The Brewers Association, a trade association for craft beer (and the folks behind Savor), is asking people to write their senators in opposition of this tax increase with its “Support Your Local Brewery” campaign. At the start of the campaign, the association sent a letter to the Senate Finance Committee detailing its opposition to the proposed plan and generally outlining craft brewers’ importance to the economy.

Of its main points, the Brewers Association letter is absolutely right about one thing: taxing beverages based on their alcohol content is wrong. The Finance Committee plan would create “a uniform tax based on the alcohol content…imposed at a rate of $16 per proof gallon on all alcoholic beverages.” (A “proof gallon” is a unit of measurement equal to one gallon of liquid at 100 proof, or 50% abv.)

This means that all alcohol — beer, wine, and liquor — would be taxed federally based on its abv. Given the enormous differences between the processes of beer, wine, and liquor production, this seems like an immature oversimplification. By focusing only on alcohol content, the proposal treats alcoholic beverages as a health ill (which they certainly are) but not as a craft food product (which they also are). Of proof-based taxing, the Brewers Association letter says:

If such a proposal becomes reality, there is no question that many small brewery businesses will suffer, some will close and consumers will face higher prices and diminished choice in the marketplace.
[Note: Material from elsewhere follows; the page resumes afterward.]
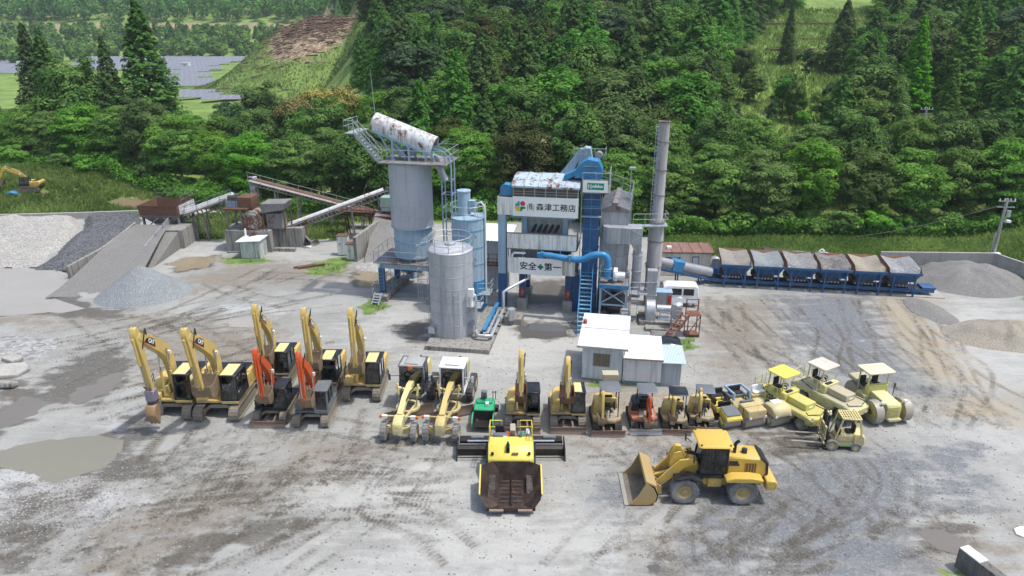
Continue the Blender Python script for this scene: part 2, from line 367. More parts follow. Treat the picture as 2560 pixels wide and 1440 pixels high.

My problem with this is in the way I hear the Brewers Association’s position simplified (or misconstrued) by other Web sites, bloggers, and brewers. Some copy-paste the letter unedited. Some omit the part about proof-based taxing — the most important part — and thereby simplify the issue as much as the Senate Finance Committee did. Some retreat into full-blown get-your-laws-off-my-beer NIMBYism.

At Lupulin Reunulin, a tasting event at RFD on May 29, Dogfish Head’s Sam Calagione went on an (admittedly somewhat drunken) rant equating any increase in beer taxes with a catastrophic impact on craft brewers. This notion was met with nods of agreement from several other brewers at the event.

What these brewers were saying is that a climb in prices would depress beer sales. But any drinker can tell you beer prices have been climbing for two years, a result of shortages of hops, barley, and other cereal grains. Prices continue to climb. And yet, the Brewers Association notes, craft beer’s market penetration continues to grow, even accelerate.

Proof-based taxing is undoubtedly rash and imprecise. Hopefully lawmakers will see this and refine the proposal before going forward. But if health care funding is a must, let’s not dismiss excise taxes out of hand just yet. They might not even hurt beer sales. And the proposed increase? Only $3 per case.

My question to all of you is: Would paying another dollar per six-pack keep you from buying your favorite craft beer?